The five Community Innovation Practitioners (CIPs) are:
- Gaston Welisch (University of Glasgow IAA) - ‘Applying Design-led Innovation to Improve Community Co-Created R&D’
- Jim Donaghey (Ulster University IAA) - ‘Get Portrush a Skatepark! Nurturing Skateboard Culture on Northern Ireland’s North Coast’
- Áine Brady (Queens University Belfast IAA) - ‘Using the Arts to Empower Communities to Break Cycles of Silence’
- Georgina Aasgaard (University of Liverpool IAA) - ‘Fostering Wellbeing Through Music Collaboration and Co-creation in the Community’
- Alexander Langlands (Swansea University IAA) - ‘Heritage at Risk: Creative Communities for Sustainable Powerful Places in De-industrialised South Wales’
The College of Arts & Humanities Partnership Catalyst
The College of Arts & Humanities Partnership Catalyst is a design-led and partner-driven Knowledge Exchange programme in collaboration with The Glasgow School of Art.
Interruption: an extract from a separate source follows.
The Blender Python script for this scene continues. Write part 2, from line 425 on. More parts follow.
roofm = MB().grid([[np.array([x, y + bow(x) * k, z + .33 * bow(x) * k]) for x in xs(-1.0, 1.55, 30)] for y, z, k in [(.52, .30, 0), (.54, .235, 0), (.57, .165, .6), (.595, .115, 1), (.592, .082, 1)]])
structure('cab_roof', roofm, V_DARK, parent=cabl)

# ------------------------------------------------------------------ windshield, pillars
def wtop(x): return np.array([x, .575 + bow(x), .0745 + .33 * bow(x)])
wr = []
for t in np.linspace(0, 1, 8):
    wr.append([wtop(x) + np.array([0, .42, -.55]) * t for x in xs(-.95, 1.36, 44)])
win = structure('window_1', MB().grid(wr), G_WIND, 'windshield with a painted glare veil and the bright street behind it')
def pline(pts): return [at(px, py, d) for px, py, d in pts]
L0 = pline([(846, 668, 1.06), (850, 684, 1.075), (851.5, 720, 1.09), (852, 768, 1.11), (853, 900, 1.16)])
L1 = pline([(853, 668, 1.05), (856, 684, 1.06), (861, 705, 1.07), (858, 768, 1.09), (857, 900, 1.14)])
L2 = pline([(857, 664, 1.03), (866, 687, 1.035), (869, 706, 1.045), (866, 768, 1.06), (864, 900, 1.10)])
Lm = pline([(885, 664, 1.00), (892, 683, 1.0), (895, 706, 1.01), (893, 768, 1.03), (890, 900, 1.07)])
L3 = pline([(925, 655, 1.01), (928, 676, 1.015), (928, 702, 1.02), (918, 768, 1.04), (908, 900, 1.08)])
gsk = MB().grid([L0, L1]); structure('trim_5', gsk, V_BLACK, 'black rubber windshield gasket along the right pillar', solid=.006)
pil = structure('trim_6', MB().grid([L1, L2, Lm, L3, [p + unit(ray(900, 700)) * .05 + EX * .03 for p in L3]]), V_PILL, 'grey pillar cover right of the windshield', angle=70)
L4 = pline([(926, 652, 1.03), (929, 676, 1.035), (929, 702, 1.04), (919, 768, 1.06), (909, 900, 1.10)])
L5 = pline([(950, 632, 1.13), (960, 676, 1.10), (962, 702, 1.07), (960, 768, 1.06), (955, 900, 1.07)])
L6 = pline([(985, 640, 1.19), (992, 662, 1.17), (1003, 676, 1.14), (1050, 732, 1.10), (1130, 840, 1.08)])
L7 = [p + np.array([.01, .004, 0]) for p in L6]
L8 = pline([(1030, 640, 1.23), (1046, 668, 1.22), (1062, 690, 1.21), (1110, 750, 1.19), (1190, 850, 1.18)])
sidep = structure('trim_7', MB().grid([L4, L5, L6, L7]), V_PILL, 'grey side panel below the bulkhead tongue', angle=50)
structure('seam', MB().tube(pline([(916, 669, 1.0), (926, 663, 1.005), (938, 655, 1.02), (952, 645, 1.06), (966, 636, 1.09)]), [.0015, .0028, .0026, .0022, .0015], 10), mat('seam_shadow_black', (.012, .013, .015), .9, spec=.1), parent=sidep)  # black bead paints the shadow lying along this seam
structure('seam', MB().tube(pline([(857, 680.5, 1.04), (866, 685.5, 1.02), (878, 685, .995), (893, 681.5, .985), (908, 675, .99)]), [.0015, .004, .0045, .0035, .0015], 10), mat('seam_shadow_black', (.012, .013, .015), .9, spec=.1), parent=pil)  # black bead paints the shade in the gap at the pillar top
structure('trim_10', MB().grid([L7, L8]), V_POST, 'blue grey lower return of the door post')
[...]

It reverses typically academicfocused approaches to partnership and project development by centring partner, audience, and community needs. It invites partners and stakeholders to identify cross-sectoral challenges and opportunities towards the co-creation of objectives that might be met by Arts and Humanities research.
The Community Innovation Practitioner will apply design, art and research expertise to the Partnership Catalyst process to: design a robust and adaptable framework for the project; enable clearer understanding of the Catalyst project and intentions; promote knowledge sharing; create an engaging dialogue that will facilitate real-world use of the Catalyst outputs; and assist in establishing sustainability across relationships, projects and more widely the Catalyst as a whole.
This will include producing tangible outputs and interactive workshop materials, and developing digital and printed resources that inspire active participation and meaningful exchanges within the Catalyst networks.